### Prompt
Repeat every line below exactly, word for word.

— START OF Information supplied —

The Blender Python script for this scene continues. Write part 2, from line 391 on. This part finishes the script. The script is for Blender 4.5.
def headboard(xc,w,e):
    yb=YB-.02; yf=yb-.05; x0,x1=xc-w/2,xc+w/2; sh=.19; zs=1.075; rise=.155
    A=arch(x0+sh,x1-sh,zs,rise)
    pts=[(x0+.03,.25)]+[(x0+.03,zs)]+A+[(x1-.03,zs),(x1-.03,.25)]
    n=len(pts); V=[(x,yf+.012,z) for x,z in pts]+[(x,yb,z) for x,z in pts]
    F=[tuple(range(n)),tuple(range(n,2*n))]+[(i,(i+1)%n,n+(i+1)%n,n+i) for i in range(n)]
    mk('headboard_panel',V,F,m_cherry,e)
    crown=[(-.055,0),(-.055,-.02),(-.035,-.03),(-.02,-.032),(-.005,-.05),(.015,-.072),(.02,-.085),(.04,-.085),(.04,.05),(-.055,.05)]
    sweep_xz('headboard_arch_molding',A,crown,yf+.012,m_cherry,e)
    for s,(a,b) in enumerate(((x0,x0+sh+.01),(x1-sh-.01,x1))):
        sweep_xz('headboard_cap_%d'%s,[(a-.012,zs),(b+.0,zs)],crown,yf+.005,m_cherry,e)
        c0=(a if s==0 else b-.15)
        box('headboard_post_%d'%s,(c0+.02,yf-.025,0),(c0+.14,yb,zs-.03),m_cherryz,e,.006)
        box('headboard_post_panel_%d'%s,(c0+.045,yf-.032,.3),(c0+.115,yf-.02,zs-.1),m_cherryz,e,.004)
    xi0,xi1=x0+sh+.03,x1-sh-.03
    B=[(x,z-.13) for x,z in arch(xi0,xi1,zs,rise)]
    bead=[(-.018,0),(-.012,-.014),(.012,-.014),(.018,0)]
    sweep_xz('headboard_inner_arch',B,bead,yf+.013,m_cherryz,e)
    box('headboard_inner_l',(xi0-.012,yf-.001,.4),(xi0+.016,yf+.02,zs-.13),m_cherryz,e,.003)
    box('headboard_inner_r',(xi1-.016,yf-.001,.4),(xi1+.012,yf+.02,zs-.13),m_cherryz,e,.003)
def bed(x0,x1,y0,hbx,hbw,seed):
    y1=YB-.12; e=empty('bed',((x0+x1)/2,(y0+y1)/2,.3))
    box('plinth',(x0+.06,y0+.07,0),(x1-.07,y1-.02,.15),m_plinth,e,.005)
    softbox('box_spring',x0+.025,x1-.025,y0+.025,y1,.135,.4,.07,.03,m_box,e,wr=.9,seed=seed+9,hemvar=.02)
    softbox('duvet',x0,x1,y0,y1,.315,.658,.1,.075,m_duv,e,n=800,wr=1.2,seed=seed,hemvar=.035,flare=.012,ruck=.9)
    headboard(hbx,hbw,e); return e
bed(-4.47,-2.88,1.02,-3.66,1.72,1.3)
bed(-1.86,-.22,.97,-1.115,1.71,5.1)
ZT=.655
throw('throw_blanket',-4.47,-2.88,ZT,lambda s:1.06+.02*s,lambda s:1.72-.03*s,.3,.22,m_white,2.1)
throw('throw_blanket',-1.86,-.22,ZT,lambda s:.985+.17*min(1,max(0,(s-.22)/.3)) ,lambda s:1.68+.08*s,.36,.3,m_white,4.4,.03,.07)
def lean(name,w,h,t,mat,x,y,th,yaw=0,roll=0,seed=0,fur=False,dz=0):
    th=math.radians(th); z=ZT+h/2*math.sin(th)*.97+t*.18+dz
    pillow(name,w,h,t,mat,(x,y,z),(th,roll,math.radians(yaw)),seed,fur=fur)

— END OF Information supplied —

### The result
The Blender Python script for this scene continues. Write part 2, from line 391 on. This part finishes the script. The script is for Blender 4.5.
def headboard(xc,w,e):
    yb=YB-.02; yf=yb-.05; x0,x1=xc-w/2,xc+w/2; sh=.19; zs=1.075; rise=.155
    A=arch(x0+sh,x1-sh,zs,rise)
    pts=[(x0+.03,.25)]+[(x0+.03,zs)]+A+[(x1-.03,zs),(x1-.03,.25)]
    n=len(pts); V=[(x,yf+.012,z) for x,z in pts]+[(x,yb,z) for x,z in pts]
    F=[tuple(range(n)),tuple(range(n,2*n))]+[(i,(i+1)%n,n+(i+1)%n,n+i) for i in range(n)]
    mk('headboard_panel',V,F,m_cherry,e)
    crown=[(-.055,0),(-.055,-.02),(-.035,-.03),(-.02,-.032),(-.005,-.05),(.015,-.072),(.02,-.085),(.04,-.085),(.04,.05),(-.055,.05)]
    sweep_xz('headboard_arch_molding',A,crown,yf+.012,m_cherry,e)
    for s,(a,b) in enumerate(((x0,x0+sh+.01),(x1-sh-.01,x1))):
        sweep_xz('headboard_cap_%d'%s,[(a-.012,zs),(b+.0,zs)],crown,yf+.005,m_cherry,e)
        c0=(a if s==0 else b-.15)
        box('headboard_post_%d'%s,(c0+.02,yf-.025,0),(c0+.14,yb,zs-.03),m_cherryz,e,.006)
        box('headboard_post_panel_%d'%s,(c0+.045,yf-.032,.3),(c0+.115,yf-.02,zs-.1),m_cherryz,e,.004)
    xi0,xi1=x0+sh+.03,x1-sh-.03
    B=[(x,z-.13) for x,z in arch(xi0,xi1,zs,rise)]
    bead=[(-.018,0),(-.012,-.014),(.012,-.014),(.018,0)]
    sweep_xz('headboard_inner_arch',B,bead,yf+.013,m_cherryz,e)
    box('headboard_inner_l',(xi0-.012,yf-.001,.4),(xi0+.016,yf+.02,zs-.13),m_cherryz,e,.003)
    box('headboard_inner_r',(xi1-.016,yf-.001,.4),(xi1+.012,yf+.02,zs-.13),m_cherryz,e,.003)
def bed(x0,x1,y0,hbx,hbw,seed):
    y1=YB-.12; e=empty('bed',((x0+x1)/2,(y0+y1)/2,.3))
    box('plinth',(x0+.06,y0+.07,0),(x1-.07,y1-.02,.15),m_plinth,e,.005)
    softbox('box_spring',x0+.025,x1-.025,y0+.025,y1,.135,.4,.07,.03,m_box,e,wr=.9,seed=seed+9,hemvar=.02)
    softbox('duvet',x0,x1,y0,y1,.315,.658,.1,.075,m_duv,e,n=800,wr=1.2,seed=seed,hemvar=.035,flare=.012,ruck=.9)
    headboard(hbx,hbw,e); return e
bed(-4.47,-2.88,1.02,-3.66,1.72,1.3)
bed(-1.86,-.22,.97,-1.115,1.71,5.1)
ZT=.655
throw('throw_blanket',-4.47,-2.88,ZT,lambda s:1.06+.02*s,lambda s:1.72-.03*s,.3,.22,m_white,2.1)
throw('throw_blanket',-1.86,-.22,ZT,lambda s:.985+.17*min(1,max(0,(s-.22)/.3)) ,lambda s:1.68+.08*s,.36,.3,m_white,4.4,.03,.07)
def lean(name,w,h,t,mat,x,y,th,yaw=0,roll=0,seed=0,fur=False,dz=0):
    th=math.radians(th); z=ZT+h/2*math.sin(th)*.97+t*.18+dz
    pillow(name,w,h,t,mat,(x,y,z),(th,roll,math.radians(yaw)),seed,fur=fur)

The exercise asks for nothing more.